> **Exercise task**
Identify the lines that contain the string "from" and copy all of them.
++++++++++++++++++++
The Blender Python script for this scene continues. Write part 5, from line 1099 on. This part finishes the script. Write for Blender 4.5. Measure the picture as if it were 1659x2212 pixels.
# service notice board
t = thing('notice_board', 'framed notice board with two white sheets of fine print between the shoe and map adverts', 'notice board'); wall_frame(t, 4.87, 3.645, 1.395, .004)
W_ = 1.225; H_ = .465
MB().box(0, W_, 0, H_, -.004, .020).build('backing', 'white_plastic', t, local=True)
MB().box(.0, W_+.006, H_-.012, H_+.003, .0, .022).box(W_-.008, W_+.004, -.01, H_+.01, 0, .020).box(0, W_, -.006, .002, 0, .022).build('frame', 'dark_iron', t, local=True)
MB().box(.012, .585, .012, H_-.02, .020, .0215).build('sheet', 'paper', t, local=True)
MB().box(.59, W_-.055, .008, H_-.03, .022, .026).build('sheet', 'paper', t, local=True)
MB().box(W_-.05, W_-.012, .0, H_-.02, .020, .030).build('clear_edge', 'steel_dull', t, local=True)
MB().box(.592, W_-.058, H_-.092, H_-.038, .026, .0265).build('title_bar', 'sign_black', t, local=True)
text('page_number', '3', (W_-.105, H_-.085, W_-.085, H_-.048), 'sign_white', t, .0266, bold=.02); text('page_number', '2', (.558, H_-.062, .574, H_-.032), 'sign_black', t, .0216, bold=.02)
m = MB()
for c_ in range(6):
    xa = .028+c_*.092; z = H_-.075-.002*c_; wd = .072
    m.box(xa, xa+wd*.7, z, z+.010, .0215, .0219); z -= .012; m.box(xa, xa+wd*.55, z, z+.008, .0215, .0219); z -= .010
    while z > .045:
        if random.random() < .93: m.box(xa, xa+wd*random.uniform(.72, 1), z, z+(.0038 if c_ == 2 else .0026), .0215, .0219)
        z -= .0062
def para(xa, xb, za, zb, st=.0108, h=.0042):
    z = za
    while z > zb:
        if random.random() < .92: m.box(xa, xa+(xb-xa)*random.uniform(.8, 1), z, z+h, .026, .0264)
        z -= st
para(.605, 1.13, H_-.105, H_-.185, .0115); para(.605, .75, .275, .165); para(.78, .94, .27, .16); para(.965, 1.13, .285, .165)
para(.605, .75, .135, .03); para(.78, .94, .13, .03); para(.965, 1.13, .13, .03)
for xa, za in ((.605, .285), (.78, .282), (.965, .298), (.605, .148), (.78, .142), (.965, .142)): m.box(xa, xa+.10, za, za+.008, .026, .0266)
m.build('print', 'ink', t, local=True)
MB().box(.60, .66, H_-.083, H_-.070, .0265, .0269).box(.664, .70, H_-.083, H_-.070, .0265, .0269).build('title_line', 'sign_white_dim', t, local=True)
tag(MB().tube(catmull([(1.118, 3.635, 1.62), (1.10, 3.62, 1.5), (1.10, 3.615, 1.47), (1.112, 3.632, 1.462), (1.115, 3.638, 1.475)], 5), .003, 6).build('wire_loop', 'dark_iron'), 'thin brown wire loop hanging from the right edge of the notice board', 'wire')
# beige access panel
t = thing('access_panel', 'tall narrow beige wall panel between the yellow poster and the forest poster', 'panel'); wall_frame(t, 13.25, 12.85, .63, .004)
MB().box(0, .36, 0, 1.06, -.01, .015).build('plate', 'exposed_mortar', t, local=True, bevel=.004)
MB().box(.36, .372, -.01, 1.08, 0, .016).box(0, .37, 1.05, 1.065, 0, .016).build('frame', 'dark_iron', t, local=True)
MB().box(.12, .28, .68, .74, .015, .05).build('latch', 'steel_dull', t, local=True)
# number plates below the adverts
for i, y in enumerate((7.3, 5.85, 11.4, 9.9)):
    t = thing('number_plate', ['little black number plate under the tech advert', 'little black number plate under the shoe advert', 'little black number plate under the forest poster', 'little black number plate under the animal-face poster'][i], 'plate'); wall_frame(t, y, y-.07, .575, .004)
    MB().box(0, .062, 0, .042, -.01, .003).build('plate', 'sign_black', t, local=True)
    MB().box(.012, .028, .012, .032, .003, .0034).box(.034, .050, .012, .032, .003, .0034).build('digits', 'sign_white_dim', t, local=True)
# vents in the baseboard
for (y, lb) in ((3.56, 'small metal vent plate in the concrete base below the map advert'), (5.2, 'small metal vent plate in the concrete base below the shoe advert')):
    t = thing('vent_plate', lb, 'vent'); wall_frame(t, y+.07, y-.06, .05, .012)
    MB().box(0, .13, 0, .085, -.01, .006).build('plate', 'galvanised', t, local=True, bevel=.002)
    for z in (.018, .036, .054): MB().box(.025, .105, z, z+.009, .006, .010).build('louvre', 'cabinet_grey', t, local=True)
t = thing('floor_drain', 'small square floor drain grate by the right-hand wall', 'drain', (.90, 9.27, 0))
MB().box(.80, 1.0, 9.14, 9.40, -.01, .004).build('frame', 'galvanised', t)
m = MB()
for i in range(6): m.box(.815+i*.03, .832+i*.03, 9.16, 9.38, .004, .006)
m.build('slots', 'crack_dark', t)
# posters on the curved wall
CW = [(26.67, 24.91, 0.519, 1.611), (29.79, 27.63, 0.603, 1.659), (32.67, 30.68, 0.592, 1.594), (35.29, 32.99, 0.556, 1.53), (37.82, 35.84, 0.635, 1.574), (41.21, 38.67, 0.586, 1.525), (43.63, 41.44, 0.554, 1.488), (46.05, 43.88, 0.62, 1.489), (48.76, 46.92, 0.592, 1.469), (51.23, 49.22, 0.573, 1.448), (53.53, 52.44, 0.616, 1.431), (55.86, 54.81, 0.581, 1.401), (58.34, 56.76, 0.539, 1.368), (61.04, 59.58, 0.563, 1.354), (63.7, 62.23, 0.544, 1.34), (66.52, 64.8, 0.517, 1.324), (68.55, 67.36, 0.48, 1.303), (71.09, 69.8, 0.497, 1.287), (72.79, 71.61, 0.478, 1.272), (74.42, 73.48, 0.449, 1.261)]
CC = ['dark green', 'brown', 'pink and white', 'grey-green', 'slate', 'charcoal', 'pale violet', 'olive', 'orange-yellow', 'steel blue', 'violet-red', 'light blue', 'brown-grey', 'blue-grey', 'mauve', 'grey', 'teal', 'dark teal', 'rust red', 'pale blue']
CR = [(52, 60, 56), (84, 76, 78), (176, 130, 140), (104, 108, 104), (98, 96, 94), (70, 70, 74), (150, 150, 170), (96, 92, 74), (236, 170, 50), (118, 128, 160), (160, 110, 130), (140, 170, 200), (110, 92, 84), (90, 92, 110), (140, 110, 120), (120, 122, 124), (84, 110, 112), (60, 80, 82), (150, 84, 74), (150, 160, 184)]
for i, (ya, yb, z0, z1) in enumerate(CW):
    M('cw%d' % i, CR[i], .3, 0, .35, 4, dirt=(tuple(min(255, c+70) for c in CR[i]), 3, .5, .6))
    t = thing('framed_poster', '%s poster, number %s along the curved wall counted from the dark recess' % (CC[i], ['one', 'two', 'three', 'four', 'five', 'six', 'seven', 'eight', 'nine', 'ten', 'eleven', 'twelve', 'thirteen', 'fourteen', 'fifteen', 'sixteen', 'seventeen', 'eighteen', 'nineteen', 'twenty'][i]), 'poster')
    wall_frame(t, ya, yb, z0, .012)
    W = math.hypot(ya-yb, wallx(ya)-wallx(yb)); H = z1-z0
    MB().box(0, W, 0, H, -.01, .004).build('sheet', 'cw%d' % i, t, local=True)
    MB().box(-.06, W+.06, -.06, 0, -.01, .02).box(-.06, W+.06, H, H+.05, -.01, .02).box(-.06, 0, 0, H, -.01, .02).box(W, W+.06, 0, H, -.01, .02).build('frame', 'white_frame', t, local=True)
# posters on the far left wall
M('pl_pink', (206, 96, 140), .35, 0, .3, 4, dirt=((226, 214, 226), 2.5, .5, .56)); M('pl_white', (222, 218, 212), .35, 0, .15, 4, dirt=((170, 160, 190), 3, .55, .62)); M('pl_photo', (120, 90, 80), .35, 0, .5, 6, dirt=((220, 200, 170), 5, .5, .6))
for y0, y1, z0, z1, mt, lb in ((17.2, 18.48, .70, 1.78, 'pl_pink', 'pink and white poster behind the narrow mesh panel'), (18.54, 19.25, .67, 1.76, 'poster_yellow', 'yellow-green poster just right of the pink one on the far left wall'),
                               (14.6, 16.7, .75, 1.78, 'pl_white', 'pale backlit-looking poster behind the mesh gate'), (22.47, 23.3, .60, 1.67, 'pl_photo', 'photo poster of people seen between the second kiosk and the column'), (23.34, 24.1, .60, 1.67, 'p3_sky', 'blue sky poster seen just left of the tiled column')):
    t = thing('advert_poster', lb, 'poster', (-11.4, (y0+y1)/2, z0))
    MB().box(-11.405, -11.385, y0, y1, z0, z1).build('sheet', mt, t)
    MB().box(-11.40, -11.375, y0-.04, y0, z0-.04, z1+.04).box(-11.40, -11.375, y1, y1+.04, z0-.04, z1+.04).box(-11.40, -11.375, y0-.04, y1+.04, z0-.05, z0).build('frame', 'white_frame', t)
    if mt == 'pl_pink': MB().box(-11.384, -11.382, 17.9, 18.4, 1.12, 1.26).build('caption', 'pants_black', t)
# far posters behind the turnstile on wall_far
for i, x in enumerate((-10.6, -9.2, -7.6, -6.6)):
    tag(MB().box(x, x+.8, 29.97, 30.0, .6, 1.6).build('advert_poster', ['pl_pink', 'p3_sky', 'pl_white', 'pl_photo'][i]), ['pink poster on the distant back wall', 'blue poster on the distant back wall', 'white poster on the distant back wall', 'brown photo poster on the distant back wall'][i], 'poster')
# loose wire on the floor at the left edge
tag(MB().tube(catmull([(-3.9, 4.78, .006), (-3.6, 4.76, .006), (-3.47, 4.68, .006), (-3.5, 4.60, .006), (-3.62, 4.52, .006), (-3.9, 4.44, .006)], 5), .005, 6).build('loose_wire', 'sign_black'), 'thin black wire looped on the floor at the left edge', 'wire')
++++++++++++++++++++
> **Correct output**
The Blender Python script for this scene continues. Write part 5, from line 1099 on. This part finishes the script. Write for Blender 4.5. Measure the picture as if it were 1659x2212 pixels.
tag(MB().tube(catmull([(1.118, 3.635, 1.62), (1.10, 3.62, 1.5), (1.10, 3.615, 1.47), (1.112, 3.632, 1.462), (1.115, 3.638, 1.475)], 5), .003, 6).build('wire_loop', 'dark_iron'), 'thin brown wire loop hanging from the right edge of the notice board', 'wire')
    t = thing('framed_poster', '%s poster, number %s along the curved wall counted from the dark recess' % (CC[i], ['one', 'two', 'three', 'four', 'five', 'six', 'seven', 'eight', 'nine', 'ten', 'eleven', 'twelve', 'thirteen', 'fourteen', 'fifteen', 'sixteen', 'seventeen', 'eighteen', 'nineteen', 'twenty'][i]), 'poster')